The Puck Stops Here

The National Hockey League can be saved. Here’s how.

When private equity firm Bain Capital Co. and Game Plan International offered $3.5 billion last week to buy the entire National Hockey League, fans, commentators, and team owners were puzzled.

Pro hockey would seem to be a particularly unattractive investment. After all, it ranks a distant fourth in the hearts, minds, and pocketbooks of American consumers and advertisers. TV ratings are rotten. Labor relations are so poisonous that the current season has been canceled.

But in fact the bid was inspired, because the NHL is a classic candidate for a leveraged  buyout, the tactic pioneered by Kohlberg Kravis Roberts & Co. and now practiced by Bain and dozens of firms around the world. LBO artists—and the LBO is an art as much as a business—understand that seemingly broken-down industrial companies can become undervalued in the market when management screws things up over a long period of time. By changing leadership and capital structure and renegotiating labor deals, LBO wizards have extracted value from even the most mortally wounded corporate dinosaurs. The debt that fuels LBO deals imposes a discipline on managers that the public markets and other ownership structures don’t.

Which brings us to the NHL. Like the first LBO targets in the ‘70s and ‘80s, the NHL is a classic old-economy industry. It’s losing market share. The areas in which loyalty to the product is strongest—Buffalo, Pittsburgh, etc.—are shrinking. Demographic trends are pounding the NHL. U.S. population and economic growth are happening west and south and among non-whites. And like many LBO targets, the NHL got into trouble by expanding too rapidly into unproven markets, like Florida, Atlanta, and North Carolina, thus diluting its ability to produce a quality product. It’s no wonder the market is starting to treat hockey as a distressed asset.

LBO candidates are also characterized by entrenched managers who lack the discipline to save themselves by cutting costs and taking other painful measures. That describes the NHL exactly. The NHL commissioned former Securities and Exchange Commission Chairman Arthur Levitt Jr. to conduct a study of the league’s finances. Over the past nine years, he found, the NHL has collectively lost $1.5 billion. In the 2002-2003 season, NHL notched an operating loss of $273 million on about $2 billion in revenues.
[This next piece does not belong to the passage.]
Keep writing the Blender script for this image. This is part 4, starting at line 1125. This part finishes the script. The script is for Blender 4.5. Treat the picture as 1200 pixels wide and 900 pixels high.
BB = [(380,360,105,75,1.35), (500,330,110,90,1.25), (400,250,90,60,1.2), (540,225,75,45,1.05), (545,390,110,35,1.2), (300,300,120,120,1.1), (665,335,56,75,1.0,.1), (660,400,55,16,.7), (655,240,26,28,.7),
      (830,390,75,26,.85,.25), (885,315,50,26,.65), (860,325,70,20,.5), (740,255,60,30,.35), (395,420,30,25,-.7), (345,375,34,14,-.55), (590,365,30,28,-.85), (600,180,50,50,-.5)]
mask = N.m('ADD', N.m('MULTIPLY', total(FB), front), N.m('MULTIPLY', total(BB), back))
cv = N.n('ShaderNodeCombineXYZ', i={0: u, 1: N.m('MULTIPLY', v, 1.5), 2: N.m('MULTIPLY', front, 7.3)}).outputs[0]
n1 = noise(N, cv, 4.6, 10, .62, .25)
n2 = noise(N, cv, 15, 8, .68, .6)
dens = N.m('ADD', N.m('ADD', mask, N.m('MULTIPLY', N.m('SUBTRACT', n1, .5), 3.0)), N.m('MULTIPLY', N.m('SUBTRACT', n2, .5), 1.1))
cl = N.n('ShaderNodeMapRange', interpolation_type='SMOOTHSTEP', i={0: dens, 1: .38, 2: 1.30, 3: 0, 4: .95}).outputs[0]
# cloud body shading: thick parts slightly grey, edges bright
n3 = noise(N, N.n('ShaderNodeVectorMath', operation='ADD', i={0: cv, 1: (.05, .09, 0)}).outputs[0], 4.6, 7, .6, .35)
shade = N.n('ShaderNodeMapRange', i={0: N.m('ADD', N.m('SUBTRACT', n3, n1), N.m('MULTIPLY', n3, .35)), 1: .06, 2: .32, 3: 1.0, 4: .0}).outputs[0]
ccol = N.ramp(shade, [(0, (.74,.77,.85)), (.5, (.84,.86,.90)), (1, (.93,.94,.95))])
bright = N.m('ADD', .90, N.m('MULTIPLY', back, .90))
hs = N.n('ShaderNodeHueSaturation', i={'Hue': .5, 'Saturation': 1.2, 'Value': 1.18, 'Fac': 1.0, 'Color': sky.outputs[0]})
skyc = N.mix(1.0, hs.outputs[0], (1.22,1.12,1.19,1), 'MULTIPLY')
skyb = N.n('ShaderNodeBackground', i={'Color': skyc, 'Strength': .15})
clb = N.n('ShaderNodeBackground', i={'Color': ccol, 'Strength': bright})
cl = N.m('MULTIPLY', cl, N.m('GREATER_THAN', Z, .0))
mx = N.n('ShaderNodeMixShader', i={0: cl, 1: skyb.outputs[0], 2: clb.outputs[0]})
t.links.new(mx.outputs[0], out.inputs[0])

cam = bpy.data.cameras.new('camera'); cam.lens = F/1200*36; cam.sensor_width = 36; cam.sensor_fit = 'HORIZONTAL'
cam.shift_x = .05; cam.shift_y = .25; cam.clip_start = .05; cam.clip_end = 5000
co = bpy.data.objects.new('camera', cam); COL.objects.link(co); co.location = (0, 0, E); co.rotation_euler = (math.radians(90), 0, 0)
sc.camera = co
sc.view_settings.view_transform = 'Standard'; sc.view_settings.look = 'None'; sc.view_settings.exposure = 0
When it comes to controlling costs, NHL owners are pathetic. Over the nine-year period, revenues rose 173 percent, but labor costs rose 261 percent. Sure, the NHL doesn’t have a salary cap. But neither does Goldman Sachs or the Gap, and they still manage to make money while competing for talent. As this Forbes article points out, NHL player salaries rose because general managers and owners made economically stupid hiring decisions.

Any class of MBA students could figure out what to do with the NHL post-LBO. First, the new owner—a single, investor-controlled entity rather than 30 bickering tycoons—would likely close 10 teams immediately. According to the Levitt report, six teams lost more than $20 million a year, and 12 lost more than $10 million per year. Shutting some of them down would stop a lot of the bleeding instantly.
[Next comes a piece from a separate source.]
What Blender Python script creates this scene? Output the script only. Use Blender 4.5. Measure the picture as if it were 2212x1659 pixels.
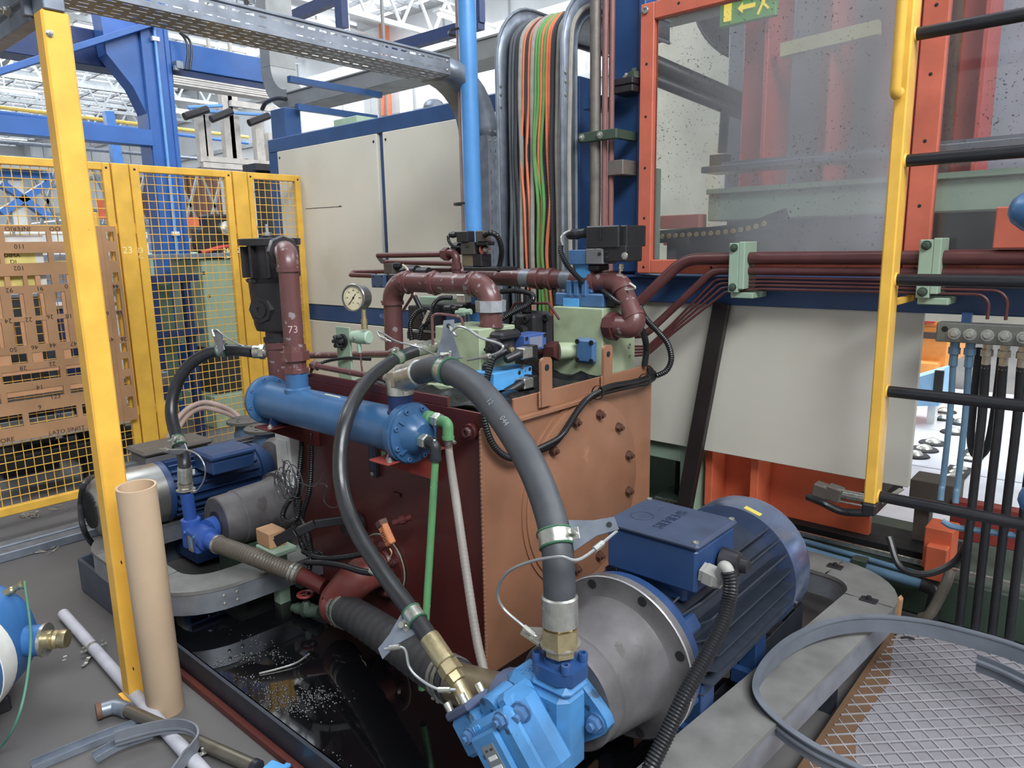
import bpy, math, random
from mathutils import Vector, Matrix
random.seed(7)
V = Vector
PI = math.pi
SC = bpy.context.scene
COL = SC.collection
for _o in list(bpy.data.objects):
    bpy.data.objects.remove(_o)

# ---------------------------------------------------------------- camera
FPX, CAM_H = 1561.25, 1.6
YAW, PIT, ROL = math.radians(41.574), math.radians(10.809), math.radians(-1.0817)
_f = V((-math.sin(YAW)*math.cos(PIT), math.cos(YAW)*math.cos(PIT), -math.sin(PIT)))
_r0 = V((math.cos(YAW), math.sin(YAW), 0)); _u0 = _r0.cross(_f)
_r = _r0*math.cos(ROL) + _u0*math.sin(ROL)
_u = _u0*math.cos(ROL) - _r0*math.sin(ROL)
CAMP = V((0, 0, CAM_H))
cd = bpy.data.cameras.new('camera'); cam = bpy.data.objects.new('camera', cd); COL.objects.link(cam)
cd.sensor_fit = 'HORIZONTAL'; cd.sensor_width = 36; cd.lens = FPX/2212*36; cd.clip_end = 200; cd.clip_start = 0.05
cam.matrix_world = Matrix(((_r.x, _u.x, -_f.x, 0), (_r.y, _u.y, -_f.y, 0), (_r.z, _u.z, -_f.z, CAM_H), (0, 0, 0, 1)))
SC.camera = cam

def P(x, y, X=None, Y=None, Z=None):
    """the point of the place seen at photo pixel x, y that lies on the plane X=, Y= or Z="""
    d = _r*((x-1106)/FPX) - _u*((y-829.5)/FPX) + _f
    if X is not None: t = X/d.x
    elif Y is not None: t = Y/d.y
    else: t = (Z-CAM_H)/d.z
    return CAMP + d*t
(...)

Next, install new managers at the teams and make their compensation contingent on turning profits. The problem with the NHL—and with many sports franchises—is that the teams aren’t run to make money. Owners of many sports teams generally don’t expect, or need, a dividend check from their team each year. Instead, they’re happy to take their returns in capital gains, by selling the team to a bigger ego with a bigger checkbook. Buy for $40 million in 1990, and sell for $140 million in 2000. So long as teams can rise in value even as they lose money each year, that’s a rational choice. But the NHL may have reached the limit. The guys who overpaid for teams recently—like Ted Leonsis, who dropped $80 million on the Washington Capitals in 1999—may never get their windfalls.
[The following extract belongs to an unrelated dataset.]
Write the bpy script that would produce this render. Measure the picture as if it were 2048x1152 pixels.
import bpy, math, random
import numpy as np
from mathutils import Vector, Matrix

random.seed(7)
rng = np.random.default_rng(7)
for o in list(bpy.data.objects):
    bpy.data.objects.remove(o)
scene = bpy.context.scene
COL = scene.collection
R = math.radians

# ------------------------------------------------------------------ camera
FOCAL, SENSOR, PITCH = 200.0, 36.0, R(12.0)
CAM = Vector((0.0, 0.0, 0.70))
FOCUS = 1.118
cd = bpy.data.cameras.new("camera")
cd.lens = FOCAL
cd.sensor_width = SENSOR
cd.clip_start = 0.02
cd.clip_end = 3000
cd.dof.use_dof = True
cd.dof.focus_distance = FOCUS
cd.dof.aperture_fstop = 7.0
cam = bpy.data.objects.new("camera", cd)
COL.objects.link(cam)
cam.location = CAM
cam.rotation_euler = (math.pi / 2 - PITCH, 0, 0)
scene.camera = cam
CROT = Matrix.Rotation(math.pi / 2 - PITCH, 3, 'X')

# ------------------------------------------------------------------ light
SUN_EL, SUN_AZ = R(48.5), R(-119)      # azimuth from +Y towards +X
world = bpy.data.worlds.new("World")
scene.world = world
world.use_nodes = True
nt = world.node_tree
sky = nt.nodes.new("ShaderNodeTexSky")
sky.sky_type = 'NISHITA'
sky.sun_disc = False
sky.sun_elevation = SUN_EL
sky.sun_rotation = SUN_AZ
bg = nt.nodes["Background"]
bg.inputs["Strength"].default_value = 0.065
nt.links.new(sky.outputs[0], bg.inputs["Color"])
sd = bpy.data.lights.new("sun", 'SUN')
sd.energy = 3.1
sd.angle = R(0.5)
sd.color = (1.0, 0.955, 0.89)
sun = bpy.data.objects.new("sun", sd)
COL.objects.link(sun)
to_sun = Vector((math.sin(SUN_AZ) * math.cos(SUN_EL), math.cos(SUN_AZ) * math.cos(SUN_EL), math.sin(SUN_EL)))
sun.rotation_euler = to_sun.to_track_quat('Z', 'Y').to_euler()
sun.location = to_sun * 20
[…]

As for the players, the new owner could get tough without being obnoxious or abusive. Salary cap or not, the new management would make it clear that the salary pool for players is limited. Teams would have strict budgets. With a single owner the suicidal salary escalation that has crippled the league would end. And nothing would rein in the players’ union more than losing one-third of its positions when the league shucks 10 teams. With fewer teams operating, market forces would drive the price of talent down. Even at reduced salaries, the NHL would still get the world’s best hockey talent.

There are sure to be objections from fans. Diehards in Buffalo and North Carolina—are there any in North Carolina?—would rage about losing their teams. An NHL owned and operated by a single entity would have a tendency toward greater parity. And single-entity league ownerships don’t have a great record in the United States. Isiah Thomas’ purchase of the Continental Basketball Association ended poorly. In Major League Soccer, the league owns all player contracts and enforces a strict salary cap on its teams. Sure, it has a difficult time hanging on to talent—because so many leagues in Europe pay better. But at least MLS is having a season this year.

After a few more months off the ice, NHL players will be glad to skate for a bunch of hard-hearted, hockey-hating, profit-hungry investment bankers. Better that than playing in Slovakia.